How to research a company for sales
Good outreach starts before the first email or call. Sales teams, agencies, partnerships teams, and RevOps teams all need a fast way to understand what a target company does, how it presents itself, and what signals suggest it is worth prioritizing.
Most prospect research guides stay generic. They tell you to read the homepage, check LinkedIn, and scan recent news. That is useful, but it often misses one practical signal hiding in plain sight: the software a company uses on its website.
Why company research matters before outreach
Better research improves relevance. If you understand a company's positioning, growth signals, and current website stack before you reach out, you can write messages that feel specific instead of generic.
It also improves qualification. Research helps you decide whether the account fits your market, whether there is likely budget or urgency, and whether the company is using tools that make it more likely to need what you sell.
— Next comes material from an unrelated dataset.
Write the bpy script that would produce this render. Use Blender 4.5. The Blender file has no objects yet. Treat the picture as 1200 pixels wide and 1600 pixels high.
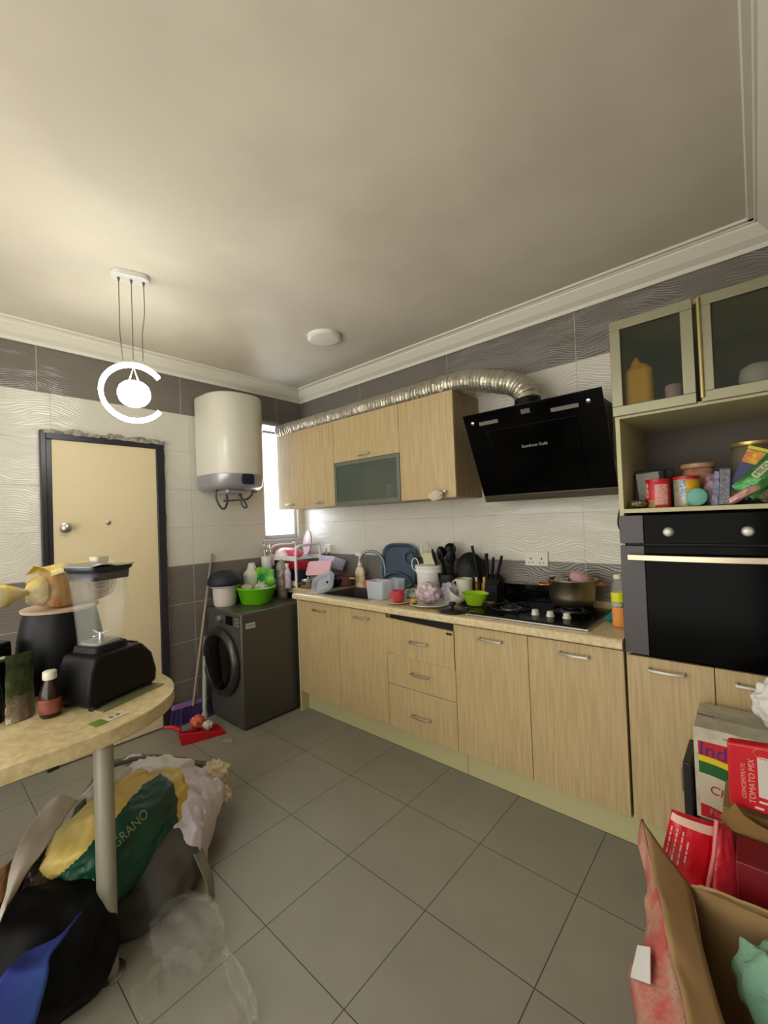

What to research before contacting a company
1. Website and messaging
Start with the company's homepage, product pages, and navigation. Look at how it describes its offer, who it seems to target, and what kind of customer problems it emphasizes. This gives you quick context for how the business wants to be seen.
2. Product and pricing
Product packaging and pricing pages can tell you whether the company sells into SMB, mid-market, or enterprise buyers. They can also reveal trial motions, self-serve positioning, service-heavy offers, or new packaging changes that are useful during account research.
3. Hiring and growth signals
Open roles, team pages, and public announcements can show where the company is investing. A wave of hiring in ecommerce, marketing operations, data, or customer support often gives more useful context than company size alone.
4. Recent launches or changes
Blog posts, changelogs, case studies, and newsroom updates can reveal what the company is shipping, which markets it is chasing, or whether it is in the middle of a broader website or go-to-market change.
5. Software and tools used on the website
This is where research gets more actionable. A company's website can reveal what CMS, ecommerce platform, analytics tools, chat software, forms, support tools, or personalization products it appears to use. For many commercial teams, that context is directly useful for qualification and outreach.
How to find out what software a company uses
You can inspect a website manually, but that usually means digging through page source, scripts, tags, and widgets one domain at a time. That is manageable for the occasional check, but it becomes slow when research is part of an everyday sales workflow.
Website software matters because it adds real context. A CMS or ecommerce platform can shape how the site is managed. Analytics and tag tools can show how the company measures performance. CRM-connected forms, chat tools, support platforms, and personalization products can reveal how the team handles demand capture and customer experience.
If you specifically want to inspect frameworks or CMS platforms in more detail, Wappalyzer already has a guide on how to find out what CMS or framework a website is using. For sales research, the broader goal is not just to identify a site build. It is to understand what that stack says about the account.
How Wappalyzer helps with company research
Wappalyzer gives you a practical way to inspect one company website without turning the task into manual source-code research. Start with technology lookup when you want to check a single domain and see what technologies Wappalyzer detects.
If you want more context around a category or product, use technology pages to explore how Wappalyzer organizes technologies and where different tools fit across website stacks.
If a target account matters enough to watch over time, you can use website alerts to monitor changes. That helps when research is not only about what the company uses today, but whether its stack starts changing before your next touchpoint.
From one company to a repeatable workflow
Once you have researched a few target accounts this way, the next step is to make the process repeatable. Instead of checking one company at a time, you can move from one-off research to list-based prospecting and identify more companies that match the technologies you care about.
That is where lead lists become useful. You can start with a single researched company, understand which technologies matter to your motion, and then expand into broader company discovery when you are ready to scale.
Some teams would describe that broader workflow as technographic prospecting, but the practical point is simpler: better website research helps you find better accounts and approach them with more context.